───── Supplied information
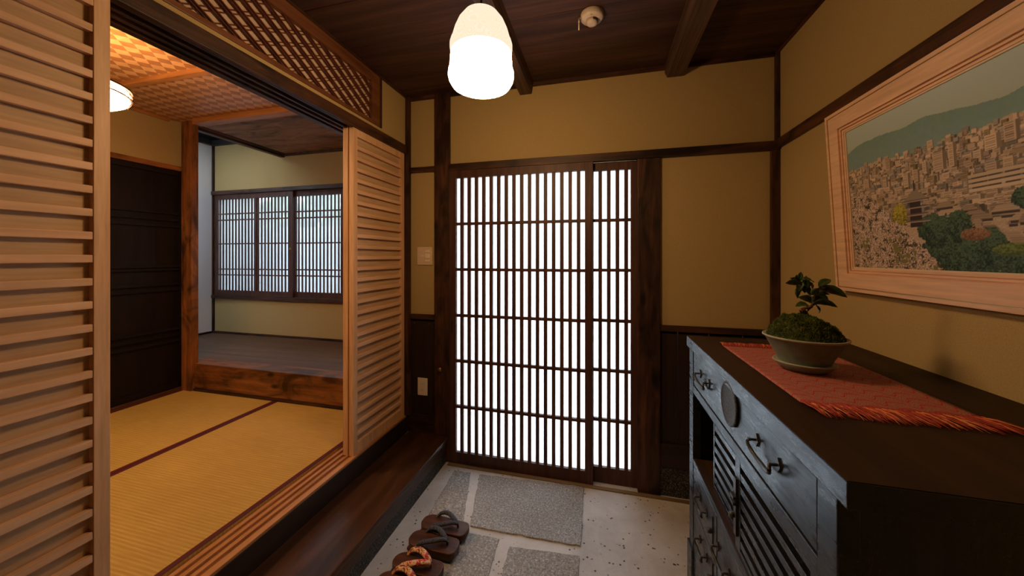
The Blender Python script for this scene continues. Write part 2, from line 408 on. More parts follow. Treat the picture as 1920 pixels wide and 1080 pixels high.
# ================================================================== ENTRANCE DOOR (two lattice panels)
def lattice_panel(name, label, x0, x1, y0, sl, sr, rails, nbar, zt, zb, ztop=1.985, barx=None):
    t = thing(name, label, 'door', ((x0+x1)/2, y0+.015, 0), kind='structure')
    f = MB()
    f.box(x0, x0+sl, y0, y0+.032, .004, ztop, .0015).box(x1-sr, x1, y0, y0+.032, .004, ztop, .0015)
    f.box(x0+sl, x1-sr, y0+.001, y0+.031, .004, zb, .0015).box(x0+sl, x1-sr, y0+.001, y0+.031, zt, ztop, .0015)
    f.build('door_frame', [dframe('z')], t)
    g = MB()
    a, b_ = x0+sl, x1-sr
    for k in range(1, nbar+1):
        xc = a + barx*k - .0105
        if xc > b_-.006: break
        g.box(xc-.0120, xc+.0105, y0+.004, y0+.020, zb, zt)
    for z in rails: g.box(a, b_, y0+.001, y0+.021, z-.0095, z+.0095, .001)
    g.build('lattice', dframe('z'), t)
    MB().box(a-.005, b_+.005, y0+.0215, y0+.0245, zb-.005, zt+.005).build('glass_pane', PANE, t)
    return t
RZ = [1.624, 1.316, 1.005, .697, .389]
dA = lattice_panel('door_1', 'wide left entrance panel with dark lattice over frosted glass', -.994, -.045, WB-.026, .046, .048, RZ, 17, 1.934, .082, barx=.0517)
MB().box(-.982, -.972, WB-.0275, WB-.0255, .885, .965, .001).build('finger_pull', HOLE, dA)
lattice_panel('door_2', 'narrow right entrance panel half hidden behind the wider one', -.062, .218, WB+.010, .02, .04, [z+.003 for z in RZ], 6, 1.934, .10, barx=.0512)
trim(MB().box(-.60, .30, WB+.043, WB+.10, 0, .002), dark('x'), 'dark sill strip under the entrance door', 'sill')

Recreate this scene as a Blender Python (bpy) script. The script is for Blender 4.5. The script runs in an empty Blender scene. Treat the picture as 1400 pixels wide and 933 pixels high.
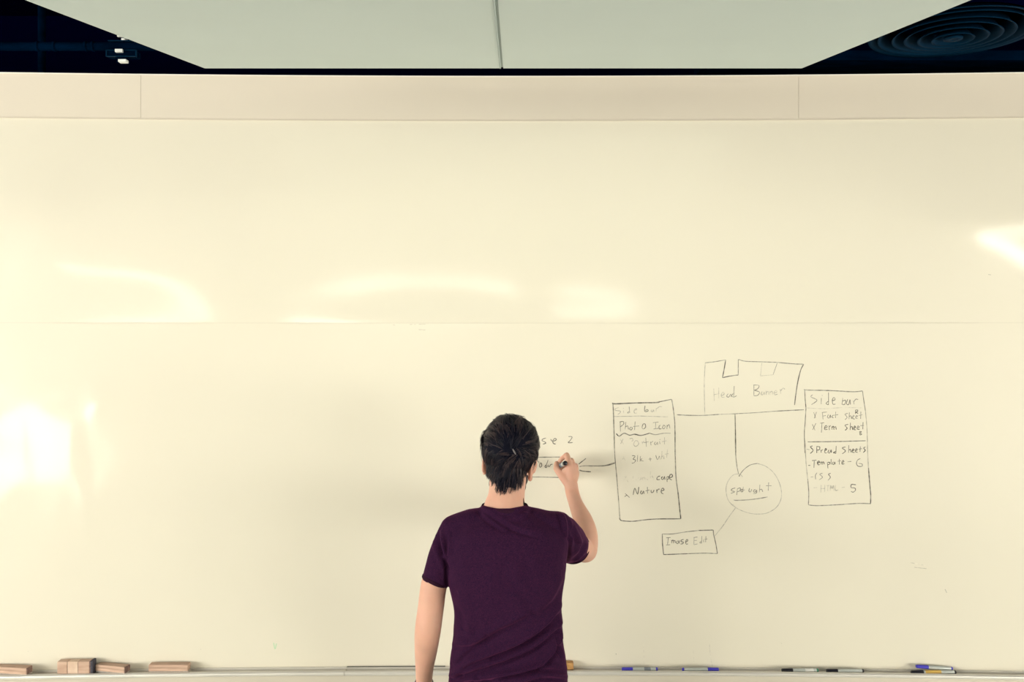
import bpy, bmesh, math, random
import numpy as np
from mathutils import Vector, Matrix, noise

random.seed(7); np.random.seed(7)
S = bpy.context.scene
C = S.collection
PI = math.pi

# ------------------------------------------------------------------ camera
F, CX, CY, CAMY, CAMZ = 1300.0, 700.0, 466.5, -3.4, 2.04
cam = bpy.data.cameras.new('camera'); co = bpy.data.objects.new('camera', cam); C.objects.link(co)
co.location = (0, CAMY, CAMZ); co.rotation_euler = (PI / 2, 0, 0)
cam.sensor_width = 36; cam.lens = F * 36 / 1400; cam.clip_start = 0.05
S.camera = co
# ------------------------------------------------------------------ world, exposure
w = bpy.data.worlds.new('world'); S.world = w; w.use_nodes = True
w.node_tree.nodes['Background'].inputs[0].default_value = (0.75, 0.85, 1.0, 1)
w.node_tree.nodes['Background'].inputs[1].default_value = 0.3
S.view_settings.view_transform = 'Standard'; S.view_settings.look = 'None'
S.view_settings.exposure = 0.0; S.view_settings.gamma = 1.0; S.view_settings.use_curve_mapping = False

# ------------------------------------------------------------------ lights (daylight in the room's windows)
ROOM_X, ROOM_Y, DECK = 6.2, -8.0, 3.75
def area(name, loc, rot, sx, sy, energy, col):
    l = bpy.data.lights.new(name, 'AREA'); l.shape = 'RECTANGLE'; l.size = sx; l.size_y = sy
    l.energy = energy; l.color = col
    o = bpy.data.objects.new(name, l); C.objects.link(o); o.location = loc; o.rotation_euler = rot
    return o
DAY = (1.0, 0.985, 0.93)
SIDE_WINDOWS = [-2.9, -5.0, -7.0]
for y in SIDE_WINDOWS:
    area('window_daylight', (-ROOM_X + 0.03, y, 1.9), (0, -PI / 2, 0), 1.7, 1.7, 134, DAY)
    area('window_daylight', (ROOM_X - 0.03, y, 0.95), (0, PI / 2, 0), 1.3, 1.7, 84, DAY)  # unseen right-hand windows, added low to brighten the lower right
REAR_WINDOWS = [(-5.22, 0.78, 1.7, 0.80, 9)]
for (x, z, sx, sz, e) in REAR_WINDOWS:
    area('window_daylight', (x, ROOM_Y + 0.03, z), (PI / 2, 0, 0), sx, sz, e, (1.0, 0.98, 0.78))
# hanging lamps at the far end of the room: (x, z, half width, half height)
LAMPS = [(-3.4346, 2.5343, 0.3241, 0.0625), (-1.0126, 2.4505, 0.748, 0.0966), (0.9342, 2.459, 0.3788, 0.0468), (5.2448, 2.9032, 0.8058, 0.1127)]
LAMP_Y = -7.2


# ------------------------------------------------------------------ node materials
def mat(name, col, rough=0.6, spec=0.5, metal=0.0, noise_amt=0.0, nscale=20.0, nstretch=(1, 1, 1), bump=0.0,
        col2=None, coat=0.0, sss=0.0, emit=None, detail=4, sheen=0.0):
    m = bpy.data.materials.new(name); m.use_nodes = True
    nt = m.node_tree; b = nt.nodes['Principled BSDF']
    b.inputs['Base Color'].default_value = (*col, 1); b.inputs['Roughness'].default_value = rough
    b.inputs['Specular IOR Level'].default_value = spec; b.inputs['Metallic'].default_value = metal
    b.inputs['Coat Weight'].default_value = coat
    if sheen: b.inputs['Sheen Weight'].default_value = sheen; b.inputs['Sheen Roughness'].default_value = 0.4
    if sss:
        b.inputs['Subsurface Weight'].default_value = sss
        b.inputs['Subsurface Radius'].default_value = (1, .35, .2); b.inputs['Subsurface Scale'].default_value = 0.008
    if emit: b.inputs['Emission Color'].default_value = (*emit[0], 1); b.inputs['Emission Strength'].default_value = emit[1]
    if col2 is None and noise_amt: col2 = tuple(c * (1 - noise_amt) for c in col)
    if col2 is not None or bump:
        tc = nt.nodes.new('ShaderNodeTexCoord'); mp = nt.nodes.new('ShaderNodeMapping'); nz = nt.nodes.new('ShaderNodeTexNoise')
        mp.inputs['Scale'].default_value = nstretch; nz.inputs['Scale'].default_value = nscale; nz.inputs['Detail'].default_value = detail
        nt.links.new(tc.outputs['Object'], mp.inputs[0]); nt.links.new(mp.outputs[0], nz.inputs['Vector'])
        if col2 is not None:
            r = nt.nodes.new('ShaderNodeValToRGB')
            r.color_ramp.elements[0].position = 0.35; r.color_ramp.elements[1].position = 0.65
            r.color_ramp.elements[0].color = (*col2, 1); r.color_ramp.elements[1].color = (*col, 1)
            nt.links.new(nz.outputs['Fac'], r.inputs[0]); nt.links.new(r.outputs[0], b.inputs['Base Color'])
        if bump:
            bp = nt.nodes.new('ShaderNodeBump'); bp.inputs['Strength'].default_value = bump; bp.inputs['Distance'].default_value = 0.002
            nt.links.new(nz.outputs['Fac'], bp.inputs['Height']); nt.links.new(bp.outputs[0], b.inputs['Normal'])
    return m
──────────
• **Problem details**
Leave out the pictures, and give all the records again exactly.

• **Response below**
The Blender Python script for this scene continues. Write part 2, from line 408 on. More parts follow. Treat the picture as 1920 pixels wide and 1080 pixels high.
# ================================================================== ENTRANCE DOOR (two lattice panels)
def lattice_panel(name, label, x0, x1, y0, sl, sr, rails, nbar, zt, zb, ztop=1.985, barx=None):
    t = thing(name, label, 'door', ((x0+x1)/2, y0+.015, 0), kind='structure')
    f = MB()
    f.box(x0, x0+sl, y0, y0+.032, .004, ztop, .0015).box(x1-sr, x1, y0, y0+.032, .004, ztop, .0015)
    f.box(x0+sl, x1-sr, y0+.001, y0+.031, .004, zb, .0015).box(x0+sl, x1-sr, y0+.001, y0+.031, zt, ztop, .0015)
    f.build('door_frame', [dframe('z')], t)
    g = MB()
    a, b_ = x0+sl, x1-sr
    for k in range(1, nbar+1):
        xc = a + barx*k - .0105
        if xc > b_-.006: break
        g.box(xc-.0120, xc+.0105, y0+.004, y0+.020, zb, zt)
    for z in rails: g.box(a, b_, y0+.001, y0+.021, z-.0095, z+.0095, .001)
    g.build('lattice', dframe('z'), t)
    MB().box(a-.005, b_+.005, y0+.0215, y0+.0245, zb-.005, zt+.005).build('glass_pane', PANE, t)
    return t
RZ = [1.624, 1.316, 1.005, .697, .389]
dA = lattice_panel('door_1', 'wide left entrance panel with dark lattice over frosted glass', -.994, -.045, WB-.026, .046, .048, RZ, 17, 1.934, .082, barx=.0517)
MB().box(-.982, -.972, WB-.0275, WB-.0255, .885, .965, .001).build('finger_pull', HOLE, dA)
lattice_panel('door_2', 'narrow right entrance panel half hidden behind the wider one', -.062, .218, WB+.010, .02, .04, [z+.003 for z in RZ], 6, 1.934, .10, barx=.0512)
trim(MB().box(-.60, .30, WB+.043, WB+.10, 0, .002), dark('x'), 'dark sill strip under the entrance door', 'sill')

Recreate this scene as a Blender Python (bpy) script. The script is for Blender 4.5. The script runs in an empty Blender scene. Treat the picture as 1400 pixels wide and 933 pixels high.
import bpy, bmesh, math, random
import numpy as np
from mathutils import Vector, Matrix, noise

random.seed(7); np.random.seed(7)
S = bpy.context.scene
C = S.collection
PI = math.pi

# ------------------------------------------------------------------ camera
F, CX, CY, CAMY, CAMZ = 1300.0, 700.0, 466.5, -3.4, 2.04
cam = bpy.data.cameras.new('camera'); co = bpy.data.objects.new('camera', cam); C.objects.link(co)
co.location = (0, CAMY, CAMZ); co.rotation_euler = (PI / 2, 0, 0)
cam.sensor_width = 36; cam.lens = F * 36 / 1400; cam.clip_start = 0.05
S.camera = co
# ------------------------------------------------------------------ world, exposure
w = bpy.data.worlds.new('world'); S.world = w; w.use_nodes = True
w.node_tree.nodes['Background'].inputs[0].default_value = (0.75, 0.85, 1.0, 1)
w.node_tree.nodes['Background'].inputs[1].default_value = 0.3
S.view_settings.view_transform = 'Standard'; S.view_settings.look = 'None'
S.view_settings.exposure = 0.0; S.view_settings.gamma = 1.0; S.view_settings.use_curve_mapping = False

# ------------------------------------------------------------------ lights (daylight in the room's windows)
ROOM_X, ROOM_Y, DECK = 6.2, -8.0, 3.75
def area(name, loc, rot, sx, sy, energy, col):
    l = bpy.data.lights.new(name, 'AREA'); l.shape = 'RECTANGLE'; l.size = sx; l.size_y = sy
    l.energy = energy; l.color = col
    o = bpy.data.objects.new(name, l); C.objects.link(o); o.location = loc; o.rotation_euler = rot
    return o
DAY = (1.0, 0.985, 0.93)
SIDE_WINDOWS = [-2.9, -5.0, -7.0]
for y in SIDE_WINDOWS:
    area('window_daylight', (-ROOM_X + 0.03, y, 1.9), (0, -PI / 2, 0), 1.7, 1.7, 134, DAY)
    area('window_daylight', (ROOM_X - 0.03, y, 0.95), (0, PI / 2, 0), 1.3, 1.7, 84, DAY)  # unseen right-hand windows, added low to brighten the lower right
REAR_WINDOWS = [(-5.22, 0.78, 1.7, 0.80, 9)]
for (x, z, sx, sz, e) in REAR_WINDOWS:
    area('window_daylight', (x, ROOM_Y + 0.03, z), (PI / 2, 0, 0), sx, sz, e, (1.0, 0.98, 0.78))
# hanging lamps at the far end of the room: (x, z, half width, half height)
LAMPS = [(-3.4346, 2.5343, 0.3241, 0.0625), (-1.0126, 2.4505, 0.748, 0.0966), (0.9342, 2.459, 0.3788, 0.0468), (5.2448, 2.9032, 0.8058, 0.1127)]
LAMP_Y = -7.2


# ------------------------------------------------------------------ node materials
def mat(name, col, rough=0.6, spec=0.5, metal=0.0, noise_amt=0.0, nscale=20.0, nstretch=(1, 1, 1), bump=0.0,
        col2=None, coat=0.0, sss=0.0, emit=None, detail=4, sheen=0.0):
    m = bpy.data.materials.new(name); m.use_nodes = True
    nt = m.node_tree; b = nt.nodes['Principled BSDF']
    b.inputs['Base Color'].default_value = (*col, 1); b.inputs['Roughness'].default_value = rough
    b.inputs['Specular IOR Level'].default_value = spec; b.inputs['Metallic'].default_value = metal
    b.inputs['Coat Weight'].default_value = coat
    if sheen: b.inputs['Sheen Weight'].default_value = sheen; b.inputs['Sheen Roughness'].default_value = 0.4
    if sss:
        b.inputs['Subsurface Weight'].default_value = sss
        b.inputs['Subsurface Radius'].default_value = (1, .35, .2); b.inputs['Subsurface Scale'].default_value = 0.008
    if emit: b.inputs['Emission Color'].default_value = (*emit[0], 1); b.inputs['Emission Strength'].default_value = emit[1]
    if col2 is None and noise_amt: col2 = tuple(c * (1 - noise_amt) for c in col)
    if col2 is not None or bump:
        tc = nt.nodes.new('ShaderNodeTexCoord'); mp = nt.nodes.new('ShaderNodeMapping'); nz = nt.nodes.new('ShaderNodeTexNoise')
        mp.inputs['Scale'].default_value = nstretch; nz.inputs['Scale'].default_value = nscale; nz.inputs['Detail'].default_value = detail
        nt.links.new(tc.outputs['Object'], mp.inputs[0]); nt.links.new(mp.outputs[0], nz.inputs['Vector'])
        if col2 is not None:
            r = nt.nodes.new('ShaderNodeValToRGB')
            r.color_ramp.elements[0].position = 0.35; r.color_ramp.elements[1].position = 0.65
            r.color_ramp.elements[0].color = (*col2, 1); r.color_ramp.elements[1].color = (*col, 1)
            nt.links.new(nz.outputs['Fac'], r.inputs[0]); nt.links.new(r.outputs[0], b.inputs['Base Color'])
        if bump:
            bp = nt.nodes.new('ShaderNodeBump'); bp.inputs['Strength'].default_value = bump; bp.inputs['Distance'].default_value = 0.002
            nt.links.new(nz.outputs['Fac'], bp.inputs['Height']); nt.links.new(bp.outputs[0], b.inputs['Normal'])
    return m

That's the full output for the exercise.